Toronto stock market little changed as traders look to debt ceiling negotiations

TORONTO – The Toronto stock market closed little changed Friday following a strong advance in the previous session with traders encouraged by the fact that Republicans and Democrats are finally negotiating an extension to the U.S. debt limit.

The S&P/TSX composite index edged 2.3 points lower to 12,892.11, pressured by falling gold stocks as optimism about ending the U.S. government impasse pushed bullion sharply lower.

The Canadian dollar was up 0.39 of a cent to 96.58 cents US as job creation for September narrowly beat modest expectations and the unemployment rate fell to the lowest level since December 2008.

Statistics Canada said job creation came in at 11,900 last month while the jobless rate fell 0.2 of a point to 6.9 per cent as fewer young people looked for work.
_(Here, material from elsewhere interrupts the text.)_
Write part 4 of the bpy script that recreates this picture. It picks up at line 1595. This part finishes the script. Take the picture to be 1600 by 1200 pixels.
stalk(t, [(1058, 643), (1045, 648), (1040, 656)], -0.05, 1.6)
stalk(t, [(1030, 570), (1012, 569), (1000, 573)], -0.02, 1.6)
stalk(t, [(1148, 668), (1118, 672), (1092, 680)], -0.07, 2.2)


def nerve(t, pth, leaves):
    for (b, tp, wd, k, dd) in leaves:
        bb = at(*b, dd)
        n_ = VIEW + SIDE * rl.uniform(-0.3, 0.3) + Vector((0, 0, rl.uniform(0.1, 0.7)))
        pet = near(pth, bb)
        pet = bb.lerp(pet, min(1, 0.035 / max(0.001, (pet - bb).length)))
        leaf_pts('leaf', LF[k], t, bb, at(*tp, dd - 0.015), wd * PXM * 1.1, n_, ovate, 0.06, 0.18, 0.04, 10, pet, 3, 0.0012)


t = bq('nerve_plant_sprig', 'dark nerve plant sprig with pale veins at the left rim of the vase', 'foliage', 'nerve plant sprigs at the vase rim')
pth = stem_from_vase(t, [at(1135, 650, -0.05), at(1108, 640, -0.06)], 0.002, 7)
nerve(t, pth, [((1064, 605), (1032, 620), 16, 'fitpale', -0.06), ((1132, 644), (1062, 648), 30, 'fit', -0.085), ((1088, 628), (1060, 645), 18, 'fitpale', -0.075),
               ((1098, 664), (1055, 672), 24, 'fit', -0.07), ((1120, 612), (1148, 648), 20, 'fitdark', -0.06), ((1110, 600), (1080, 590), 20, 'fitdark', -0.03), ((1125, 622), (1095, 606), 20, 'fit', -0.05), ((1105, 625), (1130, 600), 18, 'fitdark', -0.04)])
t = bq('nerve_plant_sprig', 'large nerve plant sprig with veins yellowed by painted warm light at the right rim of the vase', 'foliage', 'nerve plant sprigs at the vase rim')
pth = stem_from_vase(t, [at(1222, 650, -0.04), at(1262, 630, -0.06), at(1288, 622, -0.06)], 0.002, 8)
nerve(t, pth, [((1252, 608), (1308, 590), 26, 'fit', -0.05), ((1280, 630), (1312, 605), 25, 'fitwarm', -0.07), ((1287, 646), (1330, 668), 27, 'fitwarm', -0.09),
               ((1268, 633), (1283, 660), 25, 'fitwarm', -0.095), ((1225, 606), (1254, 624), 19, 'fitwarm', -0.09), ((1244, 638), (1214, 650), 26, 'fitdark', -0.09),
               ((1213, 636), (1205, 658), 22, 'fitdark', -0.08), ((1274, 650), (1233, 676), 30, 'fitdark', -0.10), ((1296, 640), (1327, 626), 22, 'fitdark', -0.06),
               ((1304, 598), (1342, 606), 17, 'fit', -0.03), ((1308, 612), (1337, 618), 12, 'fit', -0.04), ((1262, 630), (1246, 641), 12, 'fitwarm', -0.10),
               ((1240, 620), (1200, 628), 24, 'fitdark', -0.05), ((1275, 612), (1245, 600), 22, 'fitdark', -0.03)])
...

Economists had been looking for the economy to have created about 10,000 jobs in September after cranking out almost 60,000 in August.

U.S. indexes added to big gains registered Thursday, with the Dow Jones industrials climbing 111.04 points to 15,237.11, the Nasdaq ahead 31.13 points to 3,791.87 and the S&P 500 index up 10.64 points at 1,703.2.

North American markets initially surged after Republican House Speaker John Boehner proposed extending the debt limit through Nov. 22, conditioned on President Barack Obama agreeing to negotiate over spending cuts and the government shutdown.

Hopes rose that the U.S. would avoid a possible default after the current borrowing limit expires on Oct. 17.

“The sentiment changed about 180 degrees,” said Bob Gorman, chief portfolio strategist at TD Waterhouse. But he cautioned that it’s far too early to sound the all-clear on the debt ceiling issue.

“The probability is extremely high that ultimately something gets sorted out here, (but) they are so far apart from an ideological standpoint that negotiations could be quite difficult. So I wouldn’t be surprised to see sentiment worsen in the next couple of trading days, particularly if you don’t see something a little firmer over the course of the weekend.”

Obama met with GOP senators late Friday morning. Senate Republican leader Mitch McConnell said that the session with Obama was useful and he hoped that Senate Republicans could find a way out of the impasse.

Utilities led advancers, up 1.3 per cent as Atlantic Power (TSX:ATP) ran up 25 cents to $5.01.

Oil prices fell with the November crude contract on the New York Mercantile Exchange down 99 cents to US$102.02 a barrel but the energy sector rose 0.46 per cent. Imperial Oil (TSX:IMO) advanced 47 cents to C$45.12.

Moody’s Investor Services has cut Talisman Energy’s (TSX:TLM) rating outlook to negative from stable. Moody’s said the downgrade reflects the uncertain outcome of the portfolio transformation taking place under the company’s strategic repositioning.

The change in outlook comes just days after activist investor Carl Icahn disclosed a six per cent stake in the company and Talisman shares slipped two cents to C$12.71.

The financials sector was up 0.43 per cent with Sun Life Financial (TSX:SLF) ahead 44 cents at $33.77.

The gold sector was the weakest component, down about three per cent as December bullion faded $28.70 to US$1,268.20 an ounce. Barrick Gold (TSX:ABX) dropped 73 cents to C$17.81.

The base metals sector was flat even as December copper gained two cents to US$3.27 a pound. HudBay Minerals (TSX:HBM) shed 13 cents to C$7.82.

In other corporate news, fertilizer giant Potash Corporation of Saskatchewan Inc. (TSX:POT) (NYSE:POT) is reducing its earnings guidance for the third quarter to reflect lower sales. The company says earnings per diluted share now are expected to come in at about 41 cents, down from the 45 to 60 cents per share it predicted back in July. Potash shares lost 51 cents to $32.46 on the TSX.

On the earnings front, JPMorgan Chase, the biggest U.S. bank by assets, is reporting a surprise third-quarter loss after a big charge for legal expenses. The bank lost US$400 million or 17 cents a share in the quarter, compared with a then-record $5.7-billion profit a year earlier.

Analysts had expected earnings of $1.19 a share. Revenue fell eight per cent, to US$23.9 billion, missing analysts’ estimate of $24.1 billion. JPMorgan shares were off a cent to US$52.51.

Optimism that a debt deal will be reached pushed the TSX up 1.04 per cent this week while the Dow industrials gained 1.09 per cent.